* _PROMPT_: Please write the listing below out again exactly, leaving every picture behind.

* _PROVIDED DATA_:
________

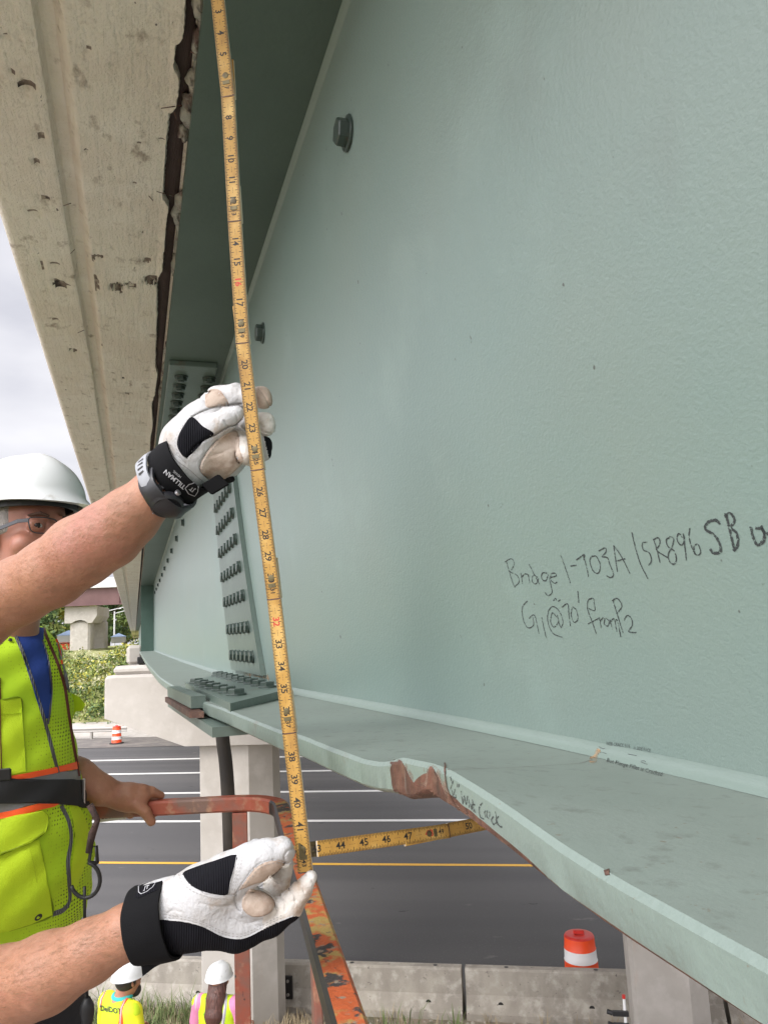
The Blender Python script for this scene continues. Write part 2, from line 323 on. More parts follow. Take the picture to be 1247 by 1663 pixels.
def cone(P,a,b,ra,rb,flat=None):
    a=np.asarray(a,np.float32); b=np.asarray(b,np.float32); ab=b-a
    X=P-a
    if flat is not None:
        n,sc=flat; n=np.asarray(n,np.float32); n=n/np.linalg.norm(n)
        X=X+np.outer((X@n)*(1/sc-1),n)
    L2=float(ab@ab)+1e-12; t=np.clip((X@ab)/L2,0,1)
    return np.linalg.norm(X-t[:,None]*ab,axis=1)-(ra+t*(rb-ra))
def ell(P,c,R,r):   # R rows axes
    X=(P-np.asarray(c,np.float32))@np.asarray(R,np.float32).T; r=np.asarray(r,np.float32)
    k0=np.linalg.norm(X/r,axis=1); k1=np.linalg.norm(X/(r*r),axis=1)+1e-9
    return k0*(k0-1)/k1
def smin(a,b,k): 
    h=np.clip(.5+.5*(b-a)/k,0,1); return b+(a-b)*h-k*h*(1-h)
def smax(a,b,k): return -smin(-a,-b,k)
def chain_sdf(prims):
    """prims: (list of (point, radius) , k, flat) -> sdf closure and bounds"""
    pts=np.array([p for c in prims for p,_ in c[0]]); rr=max(r for c in prims for _,r in c[0])
    def fn(P):
        d=None
        for c in prims:
            ch,k=c[0],c[1]; fl=c[2] if len(c)>2 else None; e=None
            if len(ch)==1: ch=[ch[0],(ch[0][0]+1e-4,ch[0][1])]
            for (a,ra),(b,rb) in zip(ch[:-1],ch[1:]):
                q=cone(P,a,b,ra,rb,fl); e=q if e is None else smin(e,q,min(ra,rb)*.25)
            d=e if d is None else smin(d,e,k)
        return d
    return fn,pts.min(0)-rr*1.5,pts.max(0)+rr*1.5
def sdf_mesh(fn,lo,hi,h):
    n=[int((hi[i]-lo[i])/h)+2 for i in range(3)]
    K=6; n=[-(-k//K)*K for k in n]
    ax=[(lo[i]+np.arange(n[i])*h).astype(np.float32) for i in range(3)]
    cn=[k//K for k in n]; ca=[(lo[i]+(np.arange(cn[i])+.5)*K*h-.5*h).astype(np.float32) for i in range(3)]
    G=np.stack(np.meshgrid(*ca,indexing='ij'),-1).reshape(-1,3).astype(np.float32)
    D=np.concatenate([fn(G[a:a+200000]) for a in range(0,len(G),200000)]).reshape(cn)
    V=np.repeat(np.repeat(np.repeat(np.where(D<0,-1.,1.).astype(np.float32)*h*4,K,0),K,1),K,2)
    near=np.abs(D)<K*h*1.25
    m=np.repeat(np.repeat(np.repeat(near,K,0),K,1),K,2); ii=np.argwhere(m); vals=np.empty(len(ii),np.float32)
    for a in range(0,len(ii),300000):
        q=ii[a:a+300000]; vals[a:a+300000]=fn(np.stack([ax[0][q[:,0]],ax[1][q[:,1]],ax[2][q[:,2]]],1))
    V[m]=vals
    return snets(V,np.array(lo,float),h)
def bvh_of(*ms):
    V=[];Fc=[]
    for v,f in ms:
        n=len(V); V+=[tuple(p) for p in v]; Fc+=[tuple(int(i)+n for i in q) for q in f]
    return BVHTree.FromPolygons(V,Fc)
def hit(bv,px,py):
    d=Vector(ray(px,py)).normalized(); h=bv.ray_cast(Vector((0,0,0)),d)
    if h[0] is None: return None,None
    n=h[1]; 
    if n.dot(d)>0: n=-n
    return np.array(h[0]),np.array(n)
def spline(pts,n=6,closed=False):
    pts=[np.asarray(p,float) for p in pts]; N_=len(pts); out=[]
    for i in range(N_ if closed else N_-1):
        p1,p2=pts[i],pts[(i+1)%N_]; p0=pts[(i-1)%N_] if (closed or i>0) else 2*p1-p2; p3=pts[(i+2)%N_] if (closed or i<N_-2) else 2*p2-p1
        for k in range(n):
            t=k/n; out.append(.5*((2*p1)+(p2-p0)*t+(2*p0-5*p1+4*p2-p3)*t*t+(3*p1-p0-3*p2+p3)*t**3))
    if not closed: out.append(pts[-1])
    return out
def ribbon(mb,bv,pts,w,lift=.0006,step=3.,mi=0,jit=0,dash=None,dome=0):
    """flat ribbon laid on a surface along a drawn line"""
    P=[]
    for a,b in zip(pts[:-1],pts[1:]):
        a=np.asarray(a,float); b=np.asarray(b,float); n=max(1,int(np.linalg.norm(b-a)/step))
        for k in range(n): P.append(a+(b-a)*k/n)
    P.append(np.asarray(pts[-1],float))
    Q=[]
    for p in P:
        if jit: p=p+RS.uniform(-jit,jit,2)
        h,n=hit(bv,p[0],p[1])
        if h is not None: Q.append((h+n*lift,n))
    runs=[];cur=[]
    for q in Q:
        if cur and np.linalg.norm(q[0]-cur[-1][0])>.06: 
            if len(cur)>1: runs.append(cur)
            cur=[]
        cur.append(q)
    if len(cur)>1: runs.append(cur)
    for Q in runs:
        V=[];c=3 if dome else 2
        for i,(p,n) in enumerate(Q):
            t=Q[min(i+1,len(Q)-1)][0]-Q[max(i-1,0)][0]; s_=np.cross(t,n); l=np.linalg.norm(s_)
            if l<1e-9: s_=np.array([1,0,0]);l=1
            s_=s_/l*w/2*(RS.uniform(.75,1.2) if jit else 1)
            if dome: V+=[p-s_-n*lift*2,p+n*dome,p+s_-n*lift*2]
            else: V+=[p-s_,p+s_]
        Fc=[]
        for i in range(len(Q)-1):
            if dash and (i//dash)%2: continue
            for j in range(c-1): Fc.append((i*c+j,i*c+j+1,(i+1)*c+j+1,(i+1)*c+j))
        mb.add(V,Fc,mi)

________

* _SOLUTION TO THIS TASK_:
The Blender Python script for this scene continues. Write part 2, from line 323 on. More parts follow. Take the picture to be 1247 by 1663 pixels.
def cone(P,a,b,ra,rb,flat=None):
    a=np.asarray(a,np.float32); b=np.asarray(b,np.float32); ab=b-a
    X=P-a
    if flat is not None:
        n,sc=flat; n=np.asarray(n,np.float32); n=n/np.linalg.norm(n)
        X=X+np.outer((X@n)*(1/sc-1),n)
    L2=float(ab@ab)+1e-12; t=np.clip((X@ab)/L2,0,1)
    return np.linalg.norm(X-t[:,None]*ab,axis=1)-(ra+t*(rb-ra))
def ell(P,c,R,r):   # R rows axes
    X=(P-np.asarray(c,np.float32))@np.asarray(R,np.float32).T; r=np.asarray(r,np.float32)
    k0=np.linalg.norm(X/r,axis=1); k1=np.linalg.norm(X/(r*r),axis=1)+1e-9
    return k0*(k0-1)/k1
def smin(a,b,k): 
    h=np.clip(.5+.5*(b-a)/k,0,1); return b+(a-b)*h-k*h*(1-h)
def smax(a,b,k): return -smin(-a,-b,k)
def chain_sdf(prims):
    """prims: (list of (point, radius) , k, flat) -> sdf closure and bounds"""
    pts=np.array([p for c in prims for p,_ in c[0]]); rr=max(r for c in prims for _,r in c[0])
    def fn(P):
        d=None
        for c in prims:
            ch,k=c[0],c[1]; fl=c[2] if len(c)>2 else None; e=None
            if len(ch)==1: ch=[ch[0],(ch[0][0]+1e-4,ch[0][1])]
            for (a,ra),(b,rb) in zip(ch[:-1],ch[1:]):
                q=cone(P,a,b,ra,rb,fl); e=q if e is None else smin(e,q,min(ra,rb)*.25)
            d=e if d is None else smin(d,e,k)
        return d
    return fn,pts.min(0)-rr*1.5,pts.max(0)+rr*1.5
def sdf_mesh(fn,lo,hi,h):
    n=[int((hi[i]-lo[i])/h)+2 for i in range(3)]
    K=6; n=[-(-k//K)*K for k in n]
    ax=[(lo[i]+np.arange(n[i])*h).astype(np.float32) for i in range(3)]
    cn=[k//K for k in n]; ca=[(lo[i]+(np.arange(cn[i])+.5)*K*h-.5*h).astype(np.float32) for i in range(3)]
    G=np.stack(np.meshgrid(*ca,indexing='ij'),-1).reshape(-1,3).astype(np.float32)
    D=np.concatenate([fn(G[a:a+200000]) for a in range(0,len(G),200000)]).reshape(cn)
    V=np.repeat(np.repeat(np.repeat(np.where(D<0,-1.,1.).astype(np.float32)*h*4,K,0),K,1),K,2)
    near=np.abs(D)<K*h*1.25
    m=np.repeat(np.repeat(np.repeat(near,K,0),K,1),K,2); ii=np.argwhere(m); vals=np.empty(len(ii),np.float32)
    for a in range(0,len(ii),300000):
        q=ii[a:a+300000]; vals[a:a+300000]=fn(np.stack([ax[0][q[:,0]],ax[1][q[:,1]],ax[2][q[:,2]]],1))
    V[m]=vals
    return snets(V,np.array(lo,float),h)
def bvh_of(*ms):
    V=[];Fc=[]
    for v,f in ms:
        n=len(V); V+=[tuple(p) for p in v]; Fc+=[tuple(int(i)+n for i in q) for q in f]
    return BVHTree.FromPolygons(V,Fc)
def hit(bv,px,py):
    d=Vector(ray(px,py)).normalized(); h=bv.ray_cast(Vector((0,0,0)),d)
    if h[0] is None: return None,None
    n=h[1]; 
    if n.dot(d)>0: n=-n
    return np.array(h[0]),np.array(n)
def spline(pts,n=6,closed=False):
    pts=[np.asarray(p,float) for p in pts]; N_=len(pts); out=[]
    for i in range(N_ if closed else N_-1):
        p1,p2=pts[i],pts[(i+1)%N_]; p0=pts[(i-1)%N_] if (closed or i>0) else 2*p1-p2; p3=pts[(i+2)%N_] if (closed or i<N_-2) else 2*p2-p1
        for k in range(n):
            t=k/n; out.append(.5*((2*p1)+(p2-p0)*t+(2*p0-5*p1+4*p2-p3)*t*t+(3*p1-p0-3*p2+p3)*t**3))
    if not closed: out.append(pts[-1])
    return out
def ribbon(mb,bv,pts,w,lift=.0006,step=3.,mi=0,jit=0,dash=None,dome=0):
    """flat ribbon laid on a surface along a drawn line"""
    P=[]
    for a,b in zip(pts[:-1],pts[1:]):
        a=np.asarray(a,float); b=np.asarray(b,float); n=max(1,int(np.linalg.norm(b-a)/step))
        for k in range(n): P.append(a+(b-a)*k/n)
    P.append(np.asarray(pts[-1],float))
    Q=[]
    for p in P:
        if jit: p=p+RS.uniform(-jit,jit,2)
        h,n=hit(bv,p[0],p[1])
        if h is not None: Q.append((h+n*lift,n))
    runs=[];cur=[]
    for q in Q:
        if cur and np.linalg.norm(q[0]-cur[-1][0])>.06: 
            if len(cur)>1: runs.append(cur)
            cur=[]
        cur.append(q)
    if len(cur)>1: runs.append(cur)
    for Q in runs:
        V=[];c=3 if dome else 2
        for i,(p,n) in enumerate(Q):
            t=Q[min(i+1,len(Q)-1)][0]-Q[max(i-1,0)][0]; s_=np.cross(t,n); l=np.linalg.norm(s_)
            if l<1e-9: s_=np.array([1,0,0]);l=1
            s_=s_/l*w/2*(RS.uniform(.75,1.2) if jit else 1)
            if dome: V+=[p-s_-n*lift*2,p+n*dome,p+s_-n*lift*2]
            else: V+=[p-s_,p+s_]
        Fc=[]
        for i in range(len(Q)-1):
            if dash and (i//dash)%2: continue
            for j in range(c-1): Fc.append((i*c+j,i*c+j+1,(i+1)*c+j+1,(i+1)*c+j))
        mb.add(V,Fc,mi)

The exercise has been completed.